Autant en emporte la foule déchainée ? Loin du vent ? Il n'y a pas à tortiller, ce livre m'a fait penser au best-seller de Margaret Mitchell, et Bathsheba à sa jumelle sudiste Scarlett O'Hara, l'héroïne de mes 15 ans.



Sauf que je n'ai plus 15 ans et que les coquettes qui perdent leur faculté de jugement devant le premier bellâtre qui passe ne me passionnent plus, elles m'agacent ! Donc oui, j'avoue, Bathsheba m'a tapé sur les nerfs avec ses caprices, ses réponses désinvoltes aux déclarations d'amour, son attitude ambiguë...



Son héroïne mise à part, ce roman est absolument somptueux ! Les trois héros sont très réussis, chacun dans son genre : le nerveux exalté, le joli coeur profiteur et mon chouchou le bourru sur qui on peut compter. Les descriptions de la vie à la ferme et de la nature sont justes et belles.
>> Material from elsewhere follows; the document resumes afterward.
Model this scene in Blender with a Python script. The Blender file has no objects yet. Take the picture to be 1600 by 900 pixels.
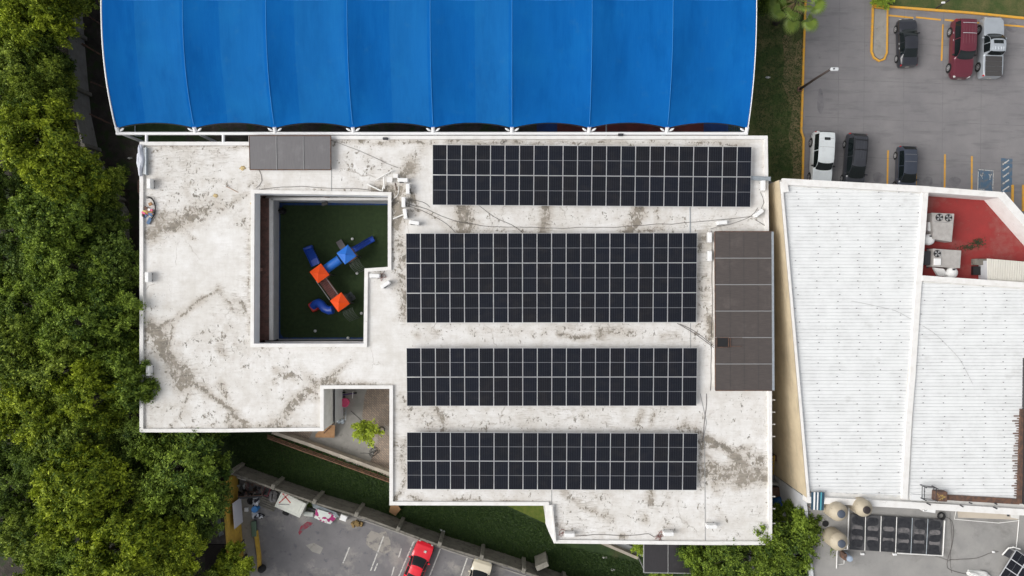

Et, cerise sur le gâteau, le roman est féministe et plein de bon sens.



Mais il y a Bathsheba...

Paradoxalement, je l'ai bien aimée dans l'adaptation cinématographique de Thomas Vinterberg, un film qui m'a séduite et touchée, plus que le livre.



Merci malgré tout à Gwen21 de m'avoir présenté cette peste, et merci à Babelio et aux Editions Archipoche de m'avoir envoyé cette belle Masse Critique.